Bitter political foes South and North Korea are to jointly develop a version of Linux.

The new project, tentatively named "Hana Linux", was announced at the ICMIP 2007 event in Yenji, China, this week and will be developed jointly by both Koreas and China, according to a report from ETNews, the website of daily Korean technology newspaper The Electronic Times. A Linux event in Pyongyang, North Korea, in the early part of 2008 will report on progress.

As well as a new, unified Linux, the two Koreas will also co-operate on office software in the Korean language. They also promised to work to iron out differences in IT terminology between South and North Koreans and Korean Chinese.

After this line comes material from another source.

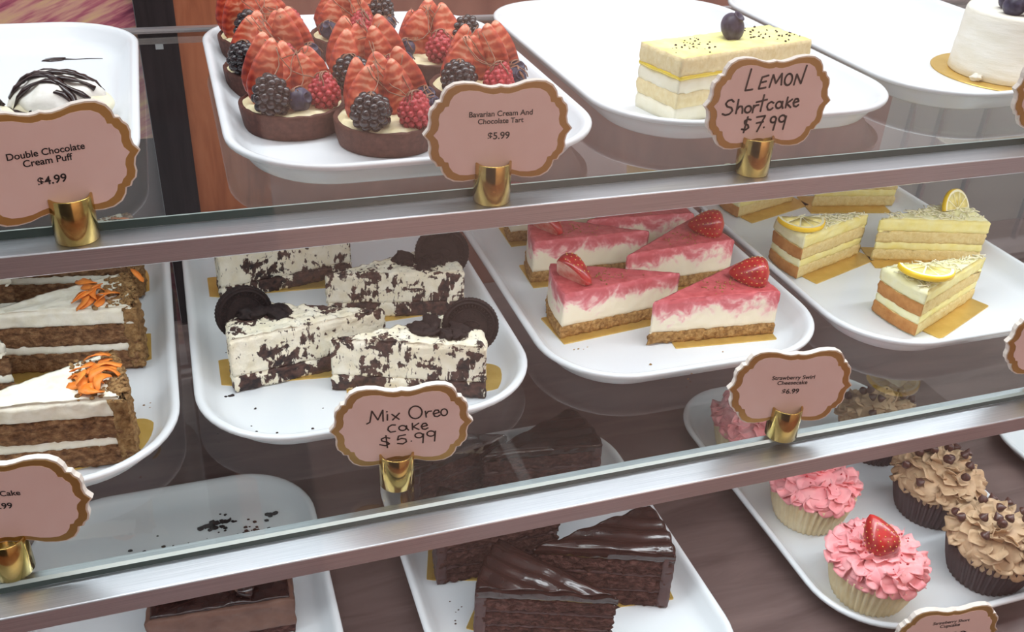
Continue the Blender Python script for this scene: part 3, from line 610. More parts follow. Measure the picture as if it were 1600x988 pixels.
# ------------------------------------------------------------------ cream puffs
def puff(label, x, y, rz, seed, sx=0.034, sy=0.026, sz=0.024):
    rnd = random.Random(seed); t = thing('cream_puff', label, 'cream puff', (x, y, ZT['top']), rz, 'cream puffs on the tray')
    def surf(px, py):
        q = 1-(px/sx)**2-(py/sy)**2; return 0.010+sz*math.sqrt(max(q, 0))
    m = MB(); m.blob((0, 0, 0.0120), 1.0, seed, 4, (sx*1.04, sy*1.04, 0.0118), 0.06); m.obj('choux_shell', MT['puff_shell'], t)
    m = MB(); m.blob((-0.002, 0, 0.0130), 1.0, seed+2, 4, (sx*0.94, sy*0.94, sz*0.92), 0.22); m.obj('cream', MT['puff_cream'], t)
    d = MB()
    for q in range(8):
        yy = -sy*0.8+q*sy*1.6/7; pts = []
        for k in range(13):
            u = -0.85+1.7*k/12; px = u*sx*0.95; py = yy+0.0035*math.sin(u*4+q*1.3)
            qd = 1-(px/sx/0.95)**2-(py/sy/0.95)**2; pts.append((px-0.002, py, 0.0130+sz*0.94*math.sqrt(max(0.0, qd))+0.0004))
        d.tube(pts, [0.0005+0.0026*abs(math.sin(k*0.9+q*2.1)) for k in range(13)], 7, flat=0.6)
    d.obj('chocolate_drizzle', MT['dark_choc'], t); return t
puff('cream puff with dark drizzle rising above its price sign', -0.079, 0.184, -0.35, 3, 0.033, 0.026, 0.0225)
puff('cream puff with dark drizzle at the left edge of the picture', -0.139, 0.162, -0.2, 8, 0.033, 0.026, 0.021)
m = MB(); m.blob((0, 0, 0.0006), 1.0, 4, 3, (0.0085, 0.0045, 0.0010), 0.3); m.tube([(0.006, -0.001, 0.0005), (0.016, -0.004, 0.0004), (0.026, -0.005, 0.0004), (0.036, -0.008, 0.0003)], [0.0008, 0.0004, 0.0003, 0.0002], 5)
o = m.obj('chocolate_smear', MT['dark_choc'], None); o.location = (-0.095, 0.335, ZT['top']); o.rotation_euler = (0, 0, 0.15)
tag(o, 'dark chocolate smear on the bare floor of the cream puff tray', 'smear')

# ------------------------------------------------------------------ lemon shortcake and the round white cake
def quad(pts): return [(x, y, 0) for x, y in pts]
t = thing('lemon_shortcake', 'tall lemon shortcake bar topped with a blueberry on its own tray', 'cake', (0.4010, 0.1300, ZT['top']), 0.235)
q = quad([(-0.066, -0.0235), (0.066, -0.0235), (0.066, 0.0235), (-0.066, 0.0235)])
part('cream_base', slab(q, 0.0, 0.0100, [MT['short_cream']], 0.0009, 120, 1, 0.003, 0.001), t)
part('sponge', slab(q, 0.0095, 0.0185, [MT['short_sponge'], MT['short_cream']], 0.0009, 200, 2, 0.003, 0.0006), t)
part('cream_layer', slab(q, 0.0180, 0.0270, [MT['short_cream']], 0.0009, 120, 3, 0.003, 0.0008, taper=lambda u: -0.0006*u), t)
q2 = quad([(-0.0665, -0.0238), (0.0665, -0.0238), (0.0665, 0.0238), (-0.0665, 0.0238)])
part('lemon_curd', slab(q2, 0.0266, 0.0290, [MT['short_curd']], 0.0009, 130, 4, 0.003, 0.0006), t)
part('top_sponge', slab(q2, 0.0286, 0.0400, [MT['short_sponge'], MT['short_yellow']], 0.0008, 220, 5, 0.0028, 0.0008, capmat=1, topamp=0.0006), t)
me = addmesh('blueberry', BLUE, t, (0.006, 0.004, 0.0468), (0.5, 0.2, 0), (1.12, 1.12, 1.0))
s = MB(); rnd = random.Random(2)
t.scale = (1, 1, 1.25)
for k in range(70):
    cx = rnd.choice([-0.045, -0.035, 0.02, 0.042, 0.05]); s.blob((max(-.062, min(.062, rnd.gauss(cx, 0.011))), max(-.021, min(.021, rnd.gauss(0, 0.012))), 0.0403), rnd.uniform(0.0004, 0.0012), k, 1, (1, 1, 0.6), 0.5)
tag(s.obj('chocolate_flecks', MT['speck'], t), kind='stuff')
wc = (0.7080, 0.1560); bz = ZT['top']
m = MB(); m.loft(lathe([(0.0635, 0.0), (0.0640, 0.0006), (0.0635, 0.0012)], 64)); o = m.obj('cake_board', MT['gold_board'], None, smooth=False); o.location = (wc[0], wc[1], bz); tag(o, 'round gold cake board under the white cake', 'cake board', 'gold cake cards')
t = thing('white_cake', 'round cake in cream icing topped with blueberries and raspberries', 'cake', (wc[0], wc[1], bz+BH))
m = MB(); off = Vector((3, 5, 1))
pr = [(0.0482, 0), (0.0495, 0.001)]+[(0.0495-0.0030*k/8, 0.001+0.052*k/8) for k in range(1, 9)]+[(0.0455, 0.0550), (0.0430, 0.0560), (0.036, 0.0558), (0.026, 0.0556), (0.014, 0.0556), (0.003, 0.0556)]
m.loft(lathe(pr, 72, lambda a, z: 1+0.010*noise.noise(Vector((math.cos(a)*1.6, math.sin(a)*1.6, z*120))+off)+0.004*noise.noise(Vector((math.cos(a)*7, math.sin(a)*7, z*260))+off))); m.obj('icing', MT['white_icing'], t)
m = MB(); m.blob((-0.049, -0.018, 0.003), 0.0045, 2, 3, (1.2, 1, 0.7), 0.5); m.obj('icing_dollop', MT['white_icing'], t)
for nm, me, p, s_ in [('blueberry', BLUE, (-0.026, -0.014, 0.063), 1.15), ('blueberry', BLUE, (-0.015, -0.026, 0.063), 0.95), ('raspberry', RASP, (0.000, -0.030, 0.065), 1.25), ('raspberry', RASP, (0.002, -0.012, 0.067), 1.25), ('blueberry', BLUE, (-0.016, 0.004, 0.063), 1.0), ('raspberry', RASP, (0.018, -0.022, 0.066), 1.2), ('blackberry', BLACK, (0.016, 0.0, 0.066), 1.1)]:
    addmesh(nm, me, t, p, (random.uniform(-.5, .5), random.uniform(-.5, .5), random.uniform(0, 3)), (s_,)*3)

# ------------------------------------------------------------------ carrot cake
def shred_mesh(seed):
    rnd = random.Random(seed); n = 9; L = rnd.uniform(0.018, 0.028); w = rnd.uniform(0.0022, 0.0034); cur = rnd.uniform(60, 150)*rnd.choice((-1, 1)); lift = rnd.uniform(0.001, 0.005)
    x = y = 0.0; a = 0.0; rings = []
    for k in range(n):
        u = k/(n-1); ww = w*(0.35+0.65*math.sin(PI*min(1, max(0.08, u)))); z = lift*math.sin(PI*u*rnd.uniform(0.9, 1.1)); nx, ny = -math.sin(a), math.cos(a); tw = 0.0009*math.sin(u*5+seed)
        rings.append([(x-nx*ww, y-ny*ww, z-tw), (x+nx*ww, y+ny*ww, z+tw), (x+nx*ww, y+ny*ww, z+tw+0.0008), (x-nx*ww, y-ny*ww, z-tw+0.0008)])
        x += math.cos(a)*L/n; y += math.sin(a)*L/n; a += cur*L/n
    m = MB(); m.loft(rings); return m.mesh('carrot_shred', MT['carrot'])
SHRED = [shred_mesh(k) for k in range(6)]
def carrot_cake(label, side, cor, tip, seed, shreds=11):
    a = 0.27; (x, y), th, L = wedge_place(side, cor, tip, a); t = thing('carrot_cake_slice', label, 'cake slice', (x, y, ZC['mid']), th, 'carrot cake slices'); fp = wedge(L-0.002, a)
    part('lower_sponge', slab(fp, 0.0, 0.0165, [MT['carrot_sponge']], 0.0018, 240, seed, 0.0022), t)
    part('middle_cream', slab(wedge(L-0.003, a-0.006), 0.0158, 0.0235, [MT['cream']], 0.0009, 160, seed+1, 0.0024), t)
    part('upper_sponge', slab(fp, 0.0228, 0.0395, [MT['carrot_sponge']], 0.0018, 240, seed+2, 0.0022, topamp=0.002), t)
    part('top_cream', slab(wedge(L-0.003, a-0.004), 0.0385, 0.0545, [MT['cream']], 0.0014, 130, seed+3, 0.0024, 0.0030, top=lambda px, py: -0.0000-0.05*max(0, -px-0.01), topamp=0.0012), t)
    rim = wedge(L-0.001, a+0.006, 0.0022, L*0.925)
    part('crumb_coating', slab(rim, 0.0, 0.0548, [MT['carrot_crumb']], 0.0026, 230, seed+4, 0.0021, 0.0050, topamp=0.0020), t)
    s = MB(); rnd = random.Random(seed+9)
    for k in range(190): s.blob((0.4*L-min(0.03, rnd.expovariate(1/0.011)), rnd.uniform(-0.92, 0.92)*L*a*0.85, 0.0550), rnd.uniform(0.0007, 0.0024), k, 1, (1, 1, 0.6), 0.5)
    tag(s.obj('crumbs', MT['carrot_crumb'], t), kind='stuff')
    for k in range(shreds):
        ax = 0.4*L-0.026+rnd.gauss(0, 0.012); ay = rnd.gauss(-0.002, 0.010); an = rnd.uniform(0, 2*PI)
        addmesh('carrot_shred', SHRED[k % 6], t, (ax-0.008*math.cos(an), ay-0.008*math.sin(an), 0.0548+0.0008*(k % 5)), (rnd.uniform(-0.3, 0.3), rnd.uniform(-0.2, 0.2), an))
    g = th+(-a if side == 'R' else a)
    mx, my = (cor[0]+tip[0])/2, (cor[1]+tip[1])/2
    board('gold card under '+label, (x+0.004*math.cos(th), y+0.004*math.sin(th), ZT['mid']), th, L*0.98, 0.040, 0.012)
    return t
carrot_cake('front carrot cake slice with orange shreds beside the Cake sign', 'R', (-0.061, 0.035), (-0.177, 0.049), 11, 13)
carrot_cake('second carrot cake slice behind the front one', 'R', (-0.055, 0.152), (-0.169, 0.171), 21, 12)
carrot_cake('carrot cake slice at the back under the upper rail', 'R', (-0.055, 0.264), (-0.169, 0.283), 31, 6)
carrot_cake('carrot cake slice cut by the left edge between the front two', 'L', (-0.252, 0.118), (-0.139, 0.131), 41, 4)
carrot_cake('carrot cake slice cut by the left edge near the upper rail', 'L', (-0.258, 0.225), (-0.146, 0.239), 51, 4)

# ------------------------------------------------------------------ cookies and cream cake
def cookie_mesh():
    m = MB(); R = 0.0235; th = 0.0042; n = 96
    def ring(r, y, rid=0.0): return [((r+rid*(k % 2))*math.cos(2*PI*k/n), y, (r+rid*(k % 2))*math.sin(2*PI*k/n)) for k in range(n)]
    rr = [ring(0.002, -th*.62), ring(0.012, -th*.62), ring(0.0190, -th*.62), ring(0.0194, -th*.80), ring(0.0200, -th*.80), ring(0.0206, -th*.62), ring(R-0.0018, -th*.66, .0001), ring(R-0.0005, -th*.95, -.0005), ring(R, -th*.55, -.0009), ring(R, th*.55, -.0009), ring(R-0.0005, th*.95, -.0005), ring(R-0.0018, th*.66), ring(0.0206, th*.62), ring(0.012, th*.62), ring(0.002, th*.62)]
    m.loft(rr)
    for q in range(40):                                   # raised ticks of the embossed rim
        a = 2*PI*q/40
        for sg in (-1, 1):
            c, s = math.cos(a), math.sin(a); r0, r1 = 0.0158, 0.0182; w = 0.00035; y0 = sg*th*.60; y1 = sg*th*.74
            m.add([(r0*c-w*s, y0, r0*s+w*c), (r1*c-w*s, y0, r1*s+w*c), (r1*c+w*s, y0, r1*s-w*c), (r0*c+w*s, y0, r0*s-w*c), (r0*c-w*s, y1, r0*s+w*c), (r1*c-w*s, y1, r1*s+w*c), (r1*c+w*s, y1, r1*s-w*c), (r0*c+w*s, y1, r0*s-w*c)], [(0, 1, 2, 3), (4, 5, 6, 7), (0, 4, 5, 1), (1, 5, 6, 2), (2, 6, 7, 3), (3, 7, 4, 0)])
    for sg in (-1, 1):
        for rad in (0.0145, 0.0075):
            pts = [(rad*math.cos(2*PI*k/32), sg*th*.64, rad*math.sin(2*PI*k/32)*(0.62 if rad < 0.01 else 1)) for k in range(33)]; m.tube(pts, 0.00045, 4)
    me = m.mesh('cookie', MT['cookie'], True)
    bm = bmesh.new(); bm.from_mesh(me); bmesh.ops.recalc_face_normals(bm, faces=bm.faces); bm.to_mesh(me); bm.free(); return me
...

The idea was suggested by Hee-tak Moon of the Korea Open Source Software Association (Kossa) in South Korea, and approved by the heads of the three IT bodies — the Reunification IT Forum in South Korea, North Korea's Chosun People's Science Technology Association, and the Chinese Information Society — who were joint hosts of ICMIP 2007.

Training centres for Linux professionals will be developed at Yenben and Dandung in China, and at Pyongyang, Kaesong and Hoichun in North Korea, ETNews reported.

South Korea has also rolled out Linux in Seoul schools, announced plans for a "Linux showcase city" last year, and promised (in 2003) to move 30 percent of government servers to Linux by this year.